((

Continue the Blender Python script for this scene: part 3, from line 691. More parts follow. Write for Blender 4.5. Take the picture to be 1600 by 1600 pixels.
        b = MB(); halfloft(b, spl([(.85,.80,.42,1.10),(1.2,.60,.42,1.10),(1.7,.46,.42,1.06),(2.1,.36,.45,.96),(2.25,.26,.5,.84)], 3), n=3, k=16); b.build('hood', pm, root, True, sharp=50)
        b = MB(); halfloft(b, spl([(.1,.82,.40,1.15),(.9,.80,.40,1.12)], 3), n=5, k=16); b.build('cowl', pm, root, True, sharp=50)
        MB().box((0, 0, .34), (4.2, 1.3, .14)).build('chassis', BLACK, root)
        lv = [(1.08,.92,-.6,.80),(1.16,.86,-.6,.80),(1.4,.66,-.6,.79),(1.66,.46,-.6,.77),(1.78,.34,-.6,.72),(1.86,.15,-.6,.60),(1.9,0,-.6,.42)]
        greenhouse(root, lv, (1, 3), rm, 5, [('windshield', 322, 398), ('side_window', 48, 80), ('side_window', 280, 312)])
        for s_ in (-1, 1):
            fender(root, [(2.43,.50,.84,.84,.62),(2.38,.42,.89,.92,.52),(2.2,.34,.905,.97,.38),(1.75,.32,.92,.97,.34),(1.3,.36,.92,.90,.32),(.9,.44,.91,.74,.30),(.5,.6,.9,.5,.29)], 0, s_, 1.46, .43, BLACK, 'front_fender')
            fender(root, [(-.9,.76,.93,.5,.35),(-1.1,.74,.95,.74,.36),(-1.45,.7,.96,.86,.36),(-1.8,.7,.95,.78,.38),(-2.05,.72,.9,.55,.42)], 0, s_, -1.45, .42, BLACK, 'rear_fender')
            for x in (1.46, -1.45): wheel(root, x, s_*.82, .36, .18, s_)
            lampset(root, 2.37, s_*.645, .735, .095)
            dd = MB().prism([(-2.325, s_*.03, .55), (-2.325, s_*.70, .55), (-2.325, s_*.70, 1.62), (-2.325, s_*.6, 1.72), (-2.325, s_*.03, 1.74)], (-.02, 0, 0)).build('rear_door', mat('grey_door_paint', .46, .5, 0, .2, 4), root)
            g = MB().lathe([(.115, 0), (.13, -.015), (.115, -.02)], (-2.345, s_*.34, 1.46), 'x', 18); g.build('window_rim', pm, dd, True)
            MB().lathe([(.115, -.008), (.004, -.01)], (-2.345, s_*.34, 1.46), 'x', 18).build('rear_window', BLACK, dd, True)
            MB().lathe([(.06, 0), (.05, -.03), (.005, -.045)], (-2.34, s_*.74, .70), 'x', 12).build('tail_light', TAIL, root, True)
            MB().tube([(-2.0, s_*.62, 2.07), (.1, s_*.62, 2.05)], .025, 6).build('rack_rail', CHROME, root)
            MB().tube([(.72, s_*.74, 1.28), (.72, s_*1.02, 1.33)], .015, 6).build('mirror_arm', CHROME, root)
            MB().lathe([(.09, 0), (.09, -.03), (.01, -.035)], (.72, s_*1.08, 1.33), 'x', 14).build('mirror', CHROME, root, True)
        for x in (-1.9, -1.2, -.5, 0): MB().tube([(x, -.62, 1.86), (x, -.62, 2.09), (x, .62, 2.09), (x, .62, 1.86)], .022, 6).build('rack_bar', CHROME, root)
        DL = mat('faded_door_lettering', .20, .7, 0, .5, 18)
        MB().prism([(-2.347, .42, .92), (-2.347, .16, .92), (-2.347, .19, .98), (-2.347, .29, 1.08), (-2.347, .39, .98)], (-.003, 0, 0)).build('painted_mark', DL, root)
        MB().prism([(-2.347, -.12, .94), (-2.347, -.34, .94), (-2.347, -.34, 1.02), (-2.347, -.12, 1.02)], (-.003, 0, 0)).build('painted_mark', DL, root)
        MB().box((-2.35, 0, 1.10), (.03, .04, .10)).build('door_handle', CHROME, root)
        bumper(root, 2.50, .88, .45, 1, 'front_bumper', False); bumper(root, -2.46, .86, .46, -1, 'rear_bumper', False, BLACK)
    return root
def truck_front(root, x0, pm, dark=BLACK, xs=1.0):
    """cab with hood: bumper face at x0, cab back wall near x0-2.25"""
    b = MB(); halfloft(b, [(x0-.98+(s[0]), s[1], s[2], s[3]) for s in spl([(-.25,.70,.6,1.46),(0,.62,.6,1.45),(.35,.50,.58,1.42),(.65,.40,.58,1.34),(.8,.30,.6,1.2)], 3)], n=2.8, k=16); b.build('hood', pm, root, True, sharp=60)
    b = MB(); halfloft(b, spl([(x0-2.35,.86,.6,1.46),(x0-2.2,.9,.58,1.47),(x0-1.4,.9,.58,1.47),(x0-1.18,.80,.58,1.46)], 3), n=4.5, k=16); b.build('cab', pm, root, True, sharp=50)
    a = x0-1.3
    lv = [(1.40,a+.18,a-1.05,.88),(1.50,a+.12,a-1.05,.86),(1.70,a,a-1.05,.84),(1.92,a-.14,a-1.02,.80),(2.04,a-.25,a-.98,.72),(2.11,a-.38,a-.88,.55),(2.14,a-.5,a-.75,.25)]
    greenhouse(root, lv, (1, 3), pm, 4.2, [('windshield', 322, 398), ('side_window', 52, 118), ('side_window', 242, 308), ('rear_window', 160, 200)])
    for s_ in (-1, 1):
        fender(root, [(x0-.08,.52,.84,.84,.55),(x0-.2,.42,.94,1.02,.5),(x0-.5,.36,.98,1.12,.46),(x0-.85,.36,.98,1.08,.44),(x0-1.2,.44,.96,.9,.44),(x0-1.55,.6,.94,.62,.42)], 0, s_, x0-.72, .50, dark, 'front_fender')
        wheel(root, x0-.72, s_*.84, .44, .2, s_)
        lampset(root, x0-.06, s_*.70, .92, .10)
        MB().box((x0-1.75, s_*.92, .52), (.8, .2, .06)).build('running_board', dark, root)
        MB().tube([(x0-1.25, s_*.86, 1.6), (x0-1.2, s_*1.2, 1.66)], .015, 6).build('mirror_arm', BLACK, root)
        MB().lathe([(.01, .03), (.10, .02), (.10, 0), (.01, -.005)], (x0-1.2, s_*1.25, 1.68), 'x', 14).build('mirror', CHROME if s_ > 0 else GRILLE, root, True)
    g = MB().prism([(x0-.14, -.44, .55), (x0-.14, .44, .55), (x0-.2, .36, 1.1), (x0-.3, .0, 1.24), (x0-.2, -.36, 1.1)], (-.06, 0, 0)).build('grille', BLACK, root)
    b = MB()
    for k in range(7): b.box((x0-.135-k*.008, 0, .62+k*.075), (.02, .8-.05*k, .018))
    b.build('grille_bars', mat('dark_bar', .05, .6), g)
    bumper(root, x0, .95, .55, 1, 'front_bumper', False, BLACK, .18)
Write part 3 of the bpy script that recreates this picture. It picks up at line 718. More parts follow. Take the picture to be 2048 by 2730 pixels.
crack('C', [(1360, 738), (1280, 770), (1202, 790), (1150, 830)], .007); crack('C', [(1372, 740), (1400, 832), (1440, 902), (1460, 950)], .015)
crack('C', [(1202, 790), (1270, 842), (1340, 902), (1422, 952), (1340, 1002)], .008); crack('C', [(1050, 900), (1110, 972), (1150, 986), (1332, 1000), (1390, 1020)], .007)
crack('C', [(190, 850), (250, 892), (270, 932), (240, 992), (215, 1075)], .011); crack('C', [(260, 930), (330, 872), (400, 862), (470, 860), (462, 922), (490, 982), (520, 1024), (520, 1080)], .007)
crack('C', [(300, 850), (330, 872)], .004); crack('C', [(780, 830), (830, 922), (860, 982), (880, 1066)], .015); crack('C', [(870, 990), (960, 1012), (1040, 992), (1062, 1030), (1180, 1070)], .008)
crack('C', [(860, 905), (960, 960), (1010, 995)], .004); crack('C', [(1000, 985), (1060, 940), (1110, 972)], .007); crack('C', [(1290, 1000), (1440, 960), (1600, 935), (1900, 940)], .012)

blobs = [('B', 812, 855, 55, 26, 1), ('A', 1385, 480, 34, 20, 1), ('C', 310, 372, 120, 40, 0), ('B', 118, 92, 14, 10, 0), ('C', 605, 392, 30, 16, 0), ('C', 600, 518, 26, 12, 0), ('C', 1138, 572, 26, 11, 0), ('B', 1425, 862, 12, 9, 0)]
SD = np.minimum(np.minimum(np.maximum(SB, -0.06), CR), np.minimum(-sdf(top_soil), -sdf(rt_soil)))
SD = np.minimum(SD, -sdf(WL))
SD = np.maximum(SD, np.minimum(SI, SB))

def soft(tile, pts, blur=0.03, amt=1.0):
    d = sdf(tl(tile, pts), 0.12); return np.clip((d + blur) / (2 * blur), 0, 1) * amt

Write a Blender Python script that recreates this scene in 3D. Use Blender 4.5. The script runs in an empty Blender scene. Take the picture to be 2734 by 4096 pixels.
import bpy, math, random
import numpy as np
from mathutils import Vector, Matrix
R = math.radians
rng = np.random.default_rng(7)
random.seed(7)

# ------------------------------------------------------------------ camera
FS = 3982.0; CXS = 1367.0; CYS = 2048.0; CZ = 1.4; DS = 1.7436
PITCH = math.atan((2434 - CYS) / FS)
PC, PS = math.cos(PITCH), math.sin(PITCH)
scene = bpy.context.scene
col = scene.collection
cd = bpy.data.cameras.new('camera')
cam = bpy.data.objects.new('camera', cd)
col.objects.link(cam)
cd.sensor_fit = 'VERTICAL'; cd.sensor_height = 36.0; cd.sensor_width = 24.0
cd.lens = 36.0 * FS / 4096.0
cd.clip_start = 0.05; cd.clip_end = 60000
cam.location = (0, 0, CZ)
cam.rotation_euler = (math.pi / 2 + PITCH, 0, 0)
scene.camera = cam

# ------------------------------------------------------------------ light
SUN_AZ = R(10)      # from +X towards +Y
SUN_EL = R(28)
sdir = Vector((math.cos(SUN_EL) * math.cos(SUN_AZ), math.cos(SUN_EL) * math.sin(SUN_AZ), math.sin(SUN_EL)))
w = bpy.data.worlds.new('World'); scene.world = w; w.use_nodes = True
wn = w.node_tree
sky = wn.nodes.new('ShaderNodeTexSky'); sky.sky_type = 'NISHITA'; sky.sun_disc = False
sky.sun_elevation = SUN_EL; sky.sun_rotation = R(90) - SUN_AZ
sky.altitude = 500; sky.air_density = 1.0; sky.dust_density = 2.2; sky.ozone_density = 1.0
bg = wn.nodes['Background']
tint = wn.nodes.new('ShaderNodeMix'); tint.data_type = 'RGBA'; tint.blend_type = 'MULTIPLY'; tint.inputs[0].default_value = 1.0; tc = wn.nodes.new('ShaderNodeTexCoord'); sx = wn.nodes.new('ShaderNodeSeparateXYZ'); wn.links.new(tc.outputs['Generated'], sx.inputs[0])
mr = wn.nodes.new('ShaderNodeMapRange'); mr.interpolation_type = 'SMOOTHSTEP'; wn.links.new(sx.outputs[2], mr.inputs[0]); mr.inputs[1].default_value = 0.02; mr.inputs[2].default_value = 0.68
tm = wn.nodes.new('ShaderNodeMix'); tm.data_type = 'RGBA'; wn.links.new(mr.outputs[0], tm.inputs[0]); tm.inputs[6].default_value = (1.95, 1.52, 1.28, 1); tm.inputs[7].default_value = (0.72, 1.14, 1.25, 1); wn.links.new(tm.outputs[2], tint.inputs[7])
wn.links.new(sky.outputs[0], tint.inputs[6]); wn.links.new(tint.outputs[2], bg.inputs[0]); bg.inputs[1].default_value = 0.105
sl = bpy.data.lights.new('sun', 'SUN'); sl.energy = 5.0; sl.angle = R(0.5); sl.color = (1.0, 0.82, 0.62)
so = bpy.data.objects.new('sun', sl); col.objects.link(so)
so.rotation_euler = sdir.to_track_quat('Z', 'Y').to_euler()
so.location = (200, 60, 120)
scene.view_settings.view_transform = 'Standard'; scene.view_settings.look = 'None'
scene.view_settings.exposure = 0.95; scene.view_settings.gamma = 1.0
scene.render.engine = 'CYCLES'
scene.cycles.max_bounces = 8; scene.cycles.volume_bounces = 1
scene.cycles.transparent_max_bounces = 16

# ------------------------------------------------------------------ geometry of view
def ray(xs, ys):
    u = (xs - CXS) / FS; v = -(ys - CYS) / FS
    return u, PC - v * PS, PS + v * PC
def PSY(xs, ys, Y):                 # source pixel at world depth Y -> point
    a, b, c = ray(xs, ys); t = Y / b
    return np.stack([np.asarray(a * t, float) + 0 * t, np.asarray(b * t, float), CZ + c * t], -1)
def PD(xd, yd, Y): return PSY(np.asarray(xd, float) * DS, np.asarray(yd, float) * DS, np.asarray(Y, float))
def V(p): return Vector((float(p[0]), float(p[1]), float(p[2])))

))

Exercise details: Retype precisely, and only, the span of lines that opens at the line containing "Write a Blender" and closes at the line containing "random.seed(7)", both inclusive.

Solved exercise:
Write a Blender Python script that recreates this scene in 3D. Use Blender 4.5. The script runs in an empty Blender scene. Take the picture to be 2734 by 4096 pixels.
import bpy, math, random
import numpy as np
from mathutils import Vector, Matrix
R = math.radians
rng = np.random.default_rng(7)
random.seed(7)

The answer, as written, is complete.